Et pour cause: «99% des forces irakiennes sont prises en charge par les États-Unis», ajoute Adel Bakawan. Cette dépendance militaire permet donc à Washington de justifier sa présence, mais, aussi, à contenir l’influence iranienne en Irak: «les Américains ne s’en cachent pas, ils ne veulent pas laisser l’Irak aux Iraniens», souligne le spécialiste du Moyen-Orient.
«Depuis 2019, c’est le chaos en Irak»
Depuis l’intervention américaine et la chute de Saddam Hussein en 2003, l’Irak est devenu le théâtre d’une confrontation entre Washington et Téhéran. L’Iran s’appuie sur la majorité confessionnelle chiite pour étendre son influence par l’intermédiaire de puissantes milices. Or, depuis l’avènement de l’État islamique* en 2014, les Iraniens et les Américains ont dû mettre de côté leurs divergences pour lutter contre un ennemi commun. «Entre 2003 et 2019, il y avait une sorte de cogestion entre les deux pays», résume Abel Bakawan. 2019 a ensuite marqué un deuxième tournant. Depuis la défaite territoriale de Daech, les deux adversaires se font ouvertement face. Après 2019, Donald Trump était dans une logique plus frontale à l’égard de l’Iran: «on était passé de la concorde à la discorde», commente notre interlocuteur.

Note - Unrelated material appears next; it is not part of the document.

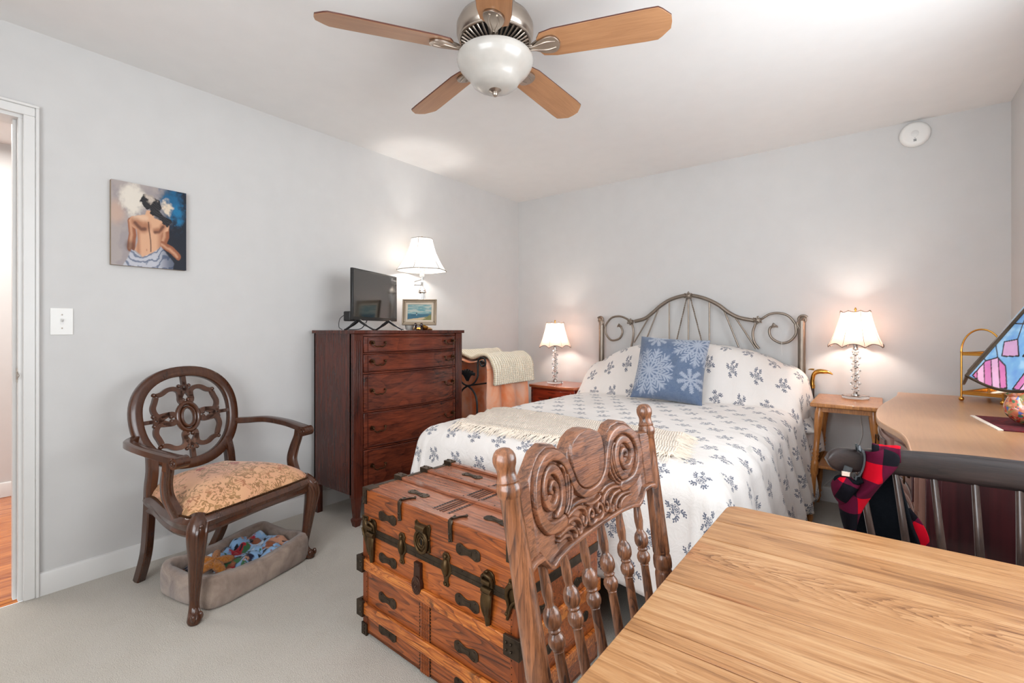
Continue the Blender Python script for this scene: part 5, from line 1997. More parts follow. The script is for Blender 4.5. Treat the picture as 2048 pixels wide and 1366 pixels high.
def duck():
    mat = thing('woven_mat', 'little dark red woven mat with cream fringe under the ceramic duck', 'mat', (3.33, 2.53, 0.80), math.radians(6))
    x = N('woven_red')
    o = x.obj()
    vo = x.n('TexVoronoi')
    vo.inputs['Scale'].default_value = 60
    x.l(o, vo.inputs['Vector'])
    x.col(x.ramp(vo.outputs['Distance'], [(0.2, lin(122, 22, 30)), (0.6, lin(84, 18, 30))]))
    x.bump(x.noise(o, 600, 2), 0.5, 0.003)
    M().box((-0.125, -0.165, 0.0), (0.13, 0.165, 0.005)).build('woven_field', x.set(0.95), mat, bevel=0.002)
    m = M()
    for k in range(60):
        y_ = -0.163 + 0.326 * k / 59
        m.tube([(-0.124, y_, 0.003), (-0.138, y_ + 0.002 * math.sin(k), 0.002)], 0.0022, 4)
    tag(m.build('fringe', MAT['fringe'], mat), kind='stuff')
    t = thing('ceramic_duck', 'glazed ceramic duck painted with red, green and blue flowers', 'duck figurine', (3.335, 2.50, 0.806), math.radians(200))
    x = N('painted_glaze')
    o = x.obj()
    vo = x.n('TexVoronoi')
    vo.inputs['Scale'].default_value = 85
    wq = x.n('TexNoise')
    wq.inputs['Scale'].default_value = 60
    x.l(o, wq.inputs['Vector'])
    ws = x.vmath('SCALE', wq.outputs[1])
    ws.inputs['Scale'].default_value = 0.02
    o = x.vmath('ADD', o, ws.outputs[0]).outputs[0]
    x.l(o, vo.inputs['Vector'])
    c = x.ramp(vo.outputs['Color'], [(0.15, lin(176, 60, 48)), (0.35, lin(206, 140, 100)), (0.5, lin(62, 106, 70)), (0.65, lin(74, 96, 166)), (0.8, lin(206, 150, 136)), (0.95, lin(150, 40, 40))], 'CONSTANT')
    base = x.ramp(x.noise(o, 16, 3), [(0.4, lin(190, 108, 78)), (0.5, lin(128, 134, 84)), (0.6, lin(196, 130, 100))])
    x.col(x.mix(x.math('LESS_THAN', vo.outputs['Distance'], 0.5), base, c))
    g = x.set(0.15, 0, 0.6)
    path = cr([(-0.115, 0, 0.075), (-0.085, 0, 0.062), (-0.03, 0, 0.048), (0.03, 0, 0.048), (0.062, 0, 0.062), (0.066, 0, 0.088), (0.060, 0, 0.105), (0.068, 0, 0.125), (0.085, 0, 0.130), (0.100, 0, 0.128)], 6)
    r = crs([0.008, 0.026, 0.046, 0.047, 0.038, 0.026, 0.022, 0.028, 0.024, 0.010], 6)
    m = M().tube(path, r, 20)
    m.ball((0.070, 0, 0.130), (0.033, 0.028, 0.030), 18, 12)
    m.ball((0.0, 0, 0.048), (0.082, 0.052, 0.046), 20, 12)
    m.build('body', g, t, angle=80)
    M().tube(cr([(0.092, 0, 0.124), (0.115, 0, 0.119), (0.136, 0, 0.114)], 4), [(0.014, 0.009), (0.014, 0.008), (0.013, 0.006), (0.013, 0.005), (0.012, 0.005), (0.012, 0.004), (0.011, 0.004), (0.009, 0.003), (0.005, 0.002)], 10, up=(0, 0, 1)).build('bill', plain('bill_glaze', lin(224, 196, 170), 0.2), t)
    m = M()
    for s in (-1, 1):
        m.ball((0.086, s * 0.024, 0.136), (0.009, 0.005, 0.009), 12, 8)
    m.build('eyes', plain('eye_glaze', lin(150, 176, 214), 0.15), t)


duck()


def glass_lamp():
    """leaded glass lamp: six sloping panels"""
    t = thing('stained_glass_lamp', 'stained glass lamp with blue and pink leaded panels on the long dresser', 'table lamp', (3.262, 1.92, 0.80), math.radians(-8))
    M().lathe([(0.0, 0), (0.050, 0), (0.052, 0.008), (0.044, 0.018), (0.024, 0.030), (0.014, 0.05), (0.011, 0.14), (0.018, 0.17), (0.010, 0.20), (0.010, 0.465), (0.0, 0.465)], n=32).build('stand', MAT['iron_old'], t)
    S, z0, z1, r0, r1 = 6, 0.222, 0.46, 0.200, 0.030
    x = N('leaded_glass')
    a = x.n('Attribute')
    a.attribute_name = 'Col'
    x.col(a.outputs['Color'])
    x.b.inputs['Transmission Weight'].default_value = 0.25
    x.b.inputs['Subsurface Weight'].default_value = 0.0
    lg = x.set(0.15, 0, 0.3)
    n, k = 180, 140
    for q in range(S):
        a0, a1 = 2 * PI * (q - 0.5) / S, 2 * PI * (q + 0.5) / S

        def P(u, v, off=0.0):
            # v: 0 bottom .. 1 top ; lower edge is lobed
            rr = r0 + (r1 - r0) * v
            p0 = Vector((rr * math.cos(a0), rr * math.sin(a0), 0))
            p1 = Vector((rr * math.cos(a1), rr * math.sin(a1), 0))
            p = p0.lerp(p1, u)
            z = z0 + (z1 - z0) * v
            lob = -0.030 * math.sin(PI * u) * (1 - v) ** 3
            mid = Vector((math.cos((a0 + a1) / 2), math.sin((a0 + a1) / 2), 0))
            return Vector((p.x, p.y, z + lob)) + mid * (off + 0.010 * math.sin(PI * u))
        m = M().grid(lambda u, v: P(u, v), n, k)
        X, Y = np.meshgrid(np.linspace(0, 1, n), np.linspace(0, 1, k))
        XX = (X - 0.5) * (1 - 0.86 * Y) + 0.5
        nz = fbm(XX, Y, 9, 50 + q)
        c = np.zeros(X.shape + (3,)) + L3(120, 172, 214)
        c = blend(c, sstep(0.45, 0.7, nz) * 0.6, L3(176, 210, 232))
        c = blend(c, sstep(0.5, 0.2, nz) * 0.5, L3(92, 132, 206))
        # butterfly wings: pink striped lobes
        lead = np.full_like(X, 9.0)
        for sx in (-1, 1):
            wx = (XX - 0.5) * sx
            wing = [(0.03, 0.02), (0.12, 0.20), (0.24, 0.26), (0.36, 0.20), (0.44, 0.03), (0.25, -0.02)]
            w_ = polym(wx, Y, wing, 0.004) > 0.5
            stripe = (wx - Y * 0.55) * 11
            pk = np.where((np.floor(stripe).astype(int) % 2 == 0)[..., None], L3(212, 120, 178), L3(226, 176, 210))
            pk = pk * (0.85 + 0.3 * nz[..., None])
            c = np.where(w_[..., None], pk, c)
            lead = np.minimum(lead, seg_d(wx, Y, wing + [wing[0]]))
            fr_ = np.abs((stripe % 1) - 0.5)
            lead = np.where(w_, np.minimum(lead, (0.5 - fr_) / 11), lead)
            w2 = [(0.02, 0.30), (0.10, 0.46), (0.24, 0.42), (0.20, 0.28)]
            c = np.where((polym(wx, Y, w2, 0.004) > 0.5)[..., None], L3(206, 160, 196) * (0.85 + 0.3 * nz[..., None]), c)
            lead = np.minimum(lead, seg_d(wx, Y, w2 + [w2[0]]))
            for sg_ in ([(0.24, 0.26), (0.34, 0.40)], [(0.36, 0.20), (0.48, 0.26)], [(0.10, 0.46), (0.12, 0.7)], [(0.0, 0.5), (0.0, 1.0)]):
                lead = np.minimum(lead, seg_d(wx, Y, sg_))
        lead = np.minimum(lead, np.abs(Y - 0.62))
        c = blend(c, (lead < 0.0065).astype(float), L3(40, 36, 36))
        o = m.build('glass_panel', lg, t, angle=80)
        colors(o, c.reshape(-1, 3))
        s_ = M().tube([P(0, v / 10, 0.002) for v in range(11)], 0.005, 6)
        s_.tube([P(u / 30, 0, 0.0) for u in range(31)], 0.004, 6)
        s_.build('lead_came', MAT['iron_old'], o)
    M().lathe([(0.0, 0.458), (0.036, 0.457), (0.030, 0.468), (0.010, 0.476), (0.008, 0.495), (0.0, 0.50)], n=24).build('cap', MAT['iron_old'], t)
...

Désormais, les milices chiites lancent des roquettes sur les bases d’Aïn el Assad, d’Erbil ou encore à proximité de la zone verte à Bagdad. De son côté, Washington réplique en ciblant par drones les positions des milices chiites en Irak et en Syrie.
«Depuis 2019, c’est le chaos en Irak. Or, avec Biden, il y a une forte chance de voir un retour à la cogestion des affaires irakiennes. L’Iran est là pour contenir les États-Unis […] qui eux sont là pour contenir l’Iran», précise le directeur de recherche de l’iReMMO.
Un jeu complexe. Washington aurait réussi à rendre sa présence indispensable pour tous les acteurs présents sur le sol irakien, «même les milices chiites ont besoin des Américains pour lutter contre l’État islamique», conclut Abel Bakawan. En filigrane, cette situation entraînerait un statut-quo sans vainqueur ni perdant.